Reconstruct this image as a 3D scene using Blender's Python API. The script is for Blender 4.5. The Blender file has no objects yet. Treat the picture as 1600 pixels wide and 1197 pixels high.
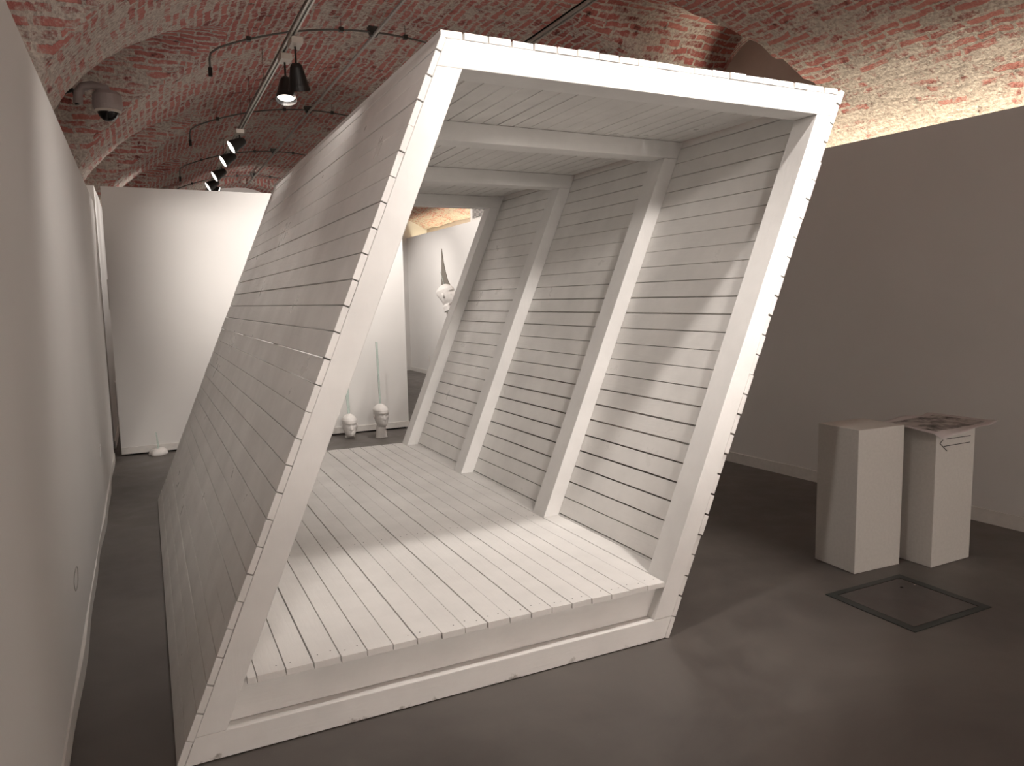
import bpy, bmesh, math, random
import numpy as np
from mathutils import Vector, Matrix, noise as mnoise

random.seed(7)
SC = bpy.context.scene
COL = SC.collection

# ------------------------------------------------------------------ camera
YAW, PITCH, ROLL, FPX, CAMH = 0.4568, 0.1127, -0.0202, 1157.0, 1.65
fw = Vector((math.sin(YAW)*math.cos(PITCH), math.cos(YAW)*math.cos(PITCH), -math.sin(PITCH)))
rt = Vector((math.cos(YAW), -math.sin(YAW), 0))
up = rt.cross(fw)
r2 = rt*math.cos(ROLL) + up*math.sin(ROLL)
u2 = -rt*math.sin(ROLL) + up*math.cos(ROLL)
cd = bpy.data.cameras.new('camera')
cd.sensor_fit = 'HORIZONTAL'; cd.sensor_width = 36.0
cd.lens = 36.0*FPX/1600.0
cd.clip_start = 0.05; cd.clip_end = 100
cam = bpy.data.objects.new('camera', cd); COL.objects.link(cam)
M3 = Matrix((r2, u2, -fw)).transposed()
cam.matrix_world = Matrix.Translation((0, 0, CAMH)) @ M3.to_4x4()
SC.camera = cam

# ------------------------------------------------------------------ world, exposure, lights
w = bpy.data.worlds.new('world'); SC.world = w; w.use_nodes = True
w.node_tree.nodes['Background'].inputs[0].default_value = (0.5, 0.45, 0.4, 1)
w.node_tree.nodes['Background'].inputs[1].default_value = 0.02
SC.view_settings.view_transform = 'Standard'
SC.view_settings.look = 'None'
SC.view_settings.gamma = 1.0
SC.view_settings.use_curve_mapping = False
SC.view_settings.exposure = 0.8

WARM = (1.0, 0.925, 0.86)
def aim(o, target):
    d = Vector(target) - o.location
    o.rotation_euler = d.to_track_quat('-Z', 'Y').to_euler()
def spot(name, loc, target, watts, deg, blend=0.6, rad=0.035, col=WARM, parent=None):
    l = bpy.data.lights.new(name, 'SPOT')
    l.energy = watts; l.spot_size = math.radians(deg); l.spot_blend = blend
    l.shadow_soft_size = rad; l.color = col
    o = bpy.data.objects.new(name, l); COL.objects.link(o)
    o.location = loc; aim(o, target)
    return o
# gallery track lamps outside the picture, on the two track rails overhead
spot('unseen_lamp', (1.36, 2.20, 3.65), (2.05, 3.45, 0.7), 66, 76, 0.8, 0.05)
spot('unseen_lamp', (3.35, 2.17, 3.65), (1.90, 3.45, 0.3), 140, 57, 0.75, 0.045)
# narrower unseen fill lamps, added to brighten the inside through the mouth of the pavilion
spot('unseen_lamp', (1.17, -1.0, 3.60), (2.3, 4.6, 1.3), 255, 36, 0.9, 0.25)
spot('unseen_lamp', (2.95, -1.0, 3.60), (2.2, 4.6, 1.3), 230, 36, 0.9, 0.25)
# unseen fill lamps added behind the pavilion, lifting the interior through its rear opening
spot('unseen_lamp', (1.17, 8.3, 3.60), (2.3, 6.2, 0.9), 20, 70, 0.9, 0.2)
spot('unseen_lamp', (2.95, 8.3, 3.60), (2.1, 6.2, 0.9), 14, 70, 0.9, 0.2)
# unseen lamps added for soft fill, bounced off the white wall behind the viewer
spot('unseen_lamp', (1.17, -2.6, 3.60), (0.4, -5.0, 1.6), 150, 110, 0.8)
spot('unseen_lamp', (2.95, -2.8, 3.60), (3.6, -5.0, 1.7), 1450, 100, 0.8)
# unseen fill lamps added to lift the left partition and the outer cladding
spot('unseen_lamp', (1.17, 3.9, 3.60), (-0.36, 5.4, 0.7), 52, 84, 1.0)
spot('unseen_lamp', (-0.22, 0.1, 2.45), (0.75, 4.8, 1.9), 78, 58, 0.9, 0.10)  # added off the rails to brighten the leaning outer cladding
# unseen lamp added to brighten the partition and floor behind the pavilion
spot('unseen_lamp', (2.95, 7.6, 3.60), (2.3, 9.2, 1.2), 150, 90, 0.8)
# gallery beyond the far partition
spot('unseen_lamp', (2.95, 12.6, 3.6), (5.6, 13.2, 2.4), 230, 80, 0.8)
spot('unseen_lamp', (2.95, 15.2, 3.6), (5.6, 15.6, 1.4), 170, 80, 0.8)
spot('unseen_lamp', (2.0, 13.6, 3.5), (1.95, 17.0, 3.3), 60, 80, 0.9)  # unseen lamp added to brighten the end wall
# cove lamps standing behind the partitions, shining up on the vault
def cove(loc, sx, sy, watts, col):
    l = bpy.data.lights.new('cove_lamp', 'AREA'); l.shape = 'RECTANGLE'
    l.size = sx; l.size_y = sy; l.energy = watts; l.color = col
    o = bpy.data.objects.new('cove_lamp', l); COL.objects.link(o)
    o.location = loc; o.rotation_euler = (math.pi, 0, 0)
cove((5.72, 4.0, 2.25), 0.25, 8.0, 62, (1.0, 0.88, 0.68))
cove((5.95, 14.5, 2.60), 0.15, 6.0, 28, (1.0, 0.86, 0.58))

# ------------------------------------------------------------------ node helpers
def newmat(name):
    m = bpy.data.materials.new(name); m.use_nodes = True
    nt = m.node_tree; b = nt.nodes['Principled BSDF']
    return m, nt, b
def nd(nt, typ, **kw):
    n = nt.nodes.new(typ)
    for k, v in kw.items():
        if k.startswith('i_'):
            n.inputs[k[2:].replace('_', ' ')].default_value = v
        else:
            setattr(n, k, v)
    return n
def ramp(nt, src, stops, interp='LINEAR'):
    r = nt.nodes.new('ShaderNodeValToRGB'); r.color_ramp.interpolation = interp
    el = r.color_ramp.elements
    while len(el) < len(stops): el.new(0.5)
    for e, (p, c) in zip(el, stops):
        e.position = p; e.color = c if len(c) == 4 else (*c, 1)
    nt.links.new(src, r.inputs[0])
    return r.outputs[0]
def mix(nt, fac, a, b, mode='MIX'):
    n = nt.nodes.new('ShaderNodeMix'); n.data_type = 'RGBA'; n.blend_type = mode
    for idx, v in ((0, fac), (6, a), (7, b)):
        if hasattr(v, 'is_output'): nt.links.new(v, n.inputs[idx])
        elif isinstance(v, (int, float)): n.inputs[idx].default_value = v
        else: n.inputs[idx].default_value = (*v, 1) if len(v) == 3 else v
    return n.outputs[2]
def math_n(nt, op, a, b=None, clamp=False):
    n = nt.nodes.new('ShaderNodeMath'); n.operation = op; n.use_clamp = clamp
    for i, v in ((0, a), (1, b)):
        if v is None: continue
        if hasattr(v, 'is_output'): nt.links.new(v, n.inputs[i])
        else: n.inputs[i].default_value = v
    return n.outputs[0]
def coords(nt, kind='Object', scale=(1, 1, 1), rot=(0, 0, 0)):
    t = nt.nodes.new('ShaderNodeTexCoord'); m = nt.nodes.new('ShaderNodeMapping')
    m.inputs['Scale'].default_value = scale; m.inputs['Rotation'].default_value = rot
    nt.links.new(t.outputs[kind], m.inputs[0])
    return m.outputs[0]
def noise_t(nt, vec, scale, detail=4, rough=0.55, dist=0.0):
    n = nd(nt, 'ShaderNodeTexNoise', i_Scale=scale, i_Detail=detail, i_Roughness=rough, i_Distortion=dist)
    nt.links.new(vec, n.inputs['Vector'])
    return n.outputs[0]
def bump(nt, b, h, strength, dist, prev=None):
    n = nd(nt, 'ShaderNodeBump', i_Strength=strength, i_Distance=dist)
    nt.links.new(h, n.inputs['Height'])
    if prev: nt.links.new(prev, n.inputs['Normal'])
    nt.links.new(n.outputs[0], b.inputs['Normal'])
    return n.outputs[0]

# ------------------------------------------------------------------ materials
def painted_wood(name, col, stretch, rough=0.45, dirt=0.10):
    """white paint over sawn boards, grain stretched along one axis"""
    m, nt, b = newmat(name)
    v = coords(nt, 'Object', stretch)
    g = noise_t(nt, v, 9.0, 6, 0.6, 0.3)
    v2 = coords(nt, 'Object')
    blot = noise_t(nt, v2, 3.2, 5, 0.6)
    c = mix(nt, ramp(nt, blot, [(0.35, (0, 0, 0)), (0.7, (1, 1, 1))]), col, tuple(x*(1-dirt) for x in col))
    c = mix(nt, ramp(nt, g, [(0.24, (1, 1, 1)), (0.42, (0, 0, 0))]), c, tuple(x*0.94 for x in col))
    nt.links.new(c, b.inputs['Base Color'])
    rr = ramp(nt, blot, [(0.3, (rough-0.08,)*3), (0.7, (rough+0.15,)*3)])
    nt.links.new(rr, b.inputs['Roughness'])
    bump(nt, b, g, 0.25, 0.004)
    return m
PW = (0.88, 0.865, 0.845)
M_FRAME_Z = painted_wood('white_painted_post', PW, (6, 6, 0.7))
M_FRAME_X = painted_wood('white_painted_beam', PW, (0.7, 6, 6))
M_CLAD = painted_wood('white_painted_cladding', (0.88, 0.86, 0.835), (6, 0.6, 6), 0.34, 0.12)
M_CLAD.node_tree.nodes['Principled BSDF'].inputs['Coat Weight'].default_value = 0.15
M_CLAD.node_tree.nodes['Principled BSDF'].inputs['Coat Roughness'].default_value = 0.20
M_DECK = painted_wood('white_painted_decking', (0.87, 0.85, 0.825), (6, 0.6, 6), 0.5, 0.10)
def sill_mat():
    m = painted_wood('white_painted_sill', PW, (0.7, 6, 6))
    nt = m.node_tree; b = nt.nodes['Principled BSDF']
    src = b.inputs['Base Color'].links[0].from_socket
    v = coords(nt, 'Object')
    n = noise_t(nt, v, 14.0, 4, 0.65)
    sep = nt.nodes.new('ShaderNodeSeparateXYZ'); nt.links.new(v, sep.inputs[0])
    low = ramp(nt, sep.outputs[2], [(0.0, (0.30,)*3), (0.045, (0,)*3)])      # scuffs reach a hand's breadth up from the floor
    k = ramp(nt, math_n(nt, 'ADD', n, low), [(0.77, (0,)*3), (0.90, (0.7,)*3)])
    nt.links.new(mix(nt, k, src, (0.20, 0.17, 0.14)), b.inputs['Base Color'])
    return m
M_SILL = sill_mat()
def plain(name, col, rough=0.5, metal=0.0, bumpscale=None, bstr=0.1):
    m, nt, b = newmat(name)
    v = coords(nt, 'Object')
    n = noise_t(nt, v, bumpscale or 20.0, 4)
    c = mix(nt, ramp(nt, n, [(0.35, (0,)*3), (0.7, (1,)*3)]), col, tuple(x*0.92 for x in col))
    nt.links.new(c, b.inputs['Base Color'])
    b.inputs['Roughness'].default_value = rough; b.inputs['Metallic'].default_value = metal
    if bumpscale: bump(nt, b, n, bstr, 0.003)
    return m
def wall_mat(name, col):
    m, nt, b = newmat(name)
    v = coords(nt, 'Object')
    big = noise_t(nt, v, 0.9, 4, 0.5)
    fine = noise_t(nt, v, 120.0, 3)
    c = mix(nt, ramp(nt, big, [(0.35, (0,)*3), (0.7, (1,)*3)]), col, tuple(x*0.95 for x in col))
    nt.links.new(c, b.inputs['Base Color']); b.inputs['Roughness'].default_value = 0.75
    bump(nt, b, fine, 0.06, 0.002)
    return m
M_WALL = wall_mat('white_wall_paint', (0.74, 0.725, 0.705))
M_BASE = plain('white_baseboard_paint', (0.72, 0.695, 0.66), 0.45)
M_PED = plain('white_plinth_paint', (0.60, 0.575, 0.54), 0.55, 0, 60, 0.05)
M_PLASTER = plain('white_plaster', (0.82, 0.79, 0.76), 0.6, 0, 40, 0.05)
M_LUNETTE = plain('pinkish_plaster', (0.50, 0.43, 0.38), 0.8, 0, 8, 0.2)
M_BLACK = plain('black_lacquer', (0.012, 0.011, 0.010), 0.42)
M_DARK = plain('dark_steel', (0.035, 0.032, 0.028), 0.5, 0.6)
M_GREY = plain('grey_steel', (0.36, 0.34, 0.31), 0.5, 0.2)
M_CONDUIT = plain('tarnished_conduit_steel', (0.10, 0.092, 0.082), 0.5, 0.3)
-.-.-
Go through the material line by line. Show each line that contains the string "picture".

§ **Response**:
Reconstruct this image as a 3D scene using Blender's Python API. The script is for Blender 4.5. The Blender file has no objects yet. Treat the picture as 1600 pixels wide and 1197 pixels high.
# gallery track lamps outside the picture, on the two track rails overhead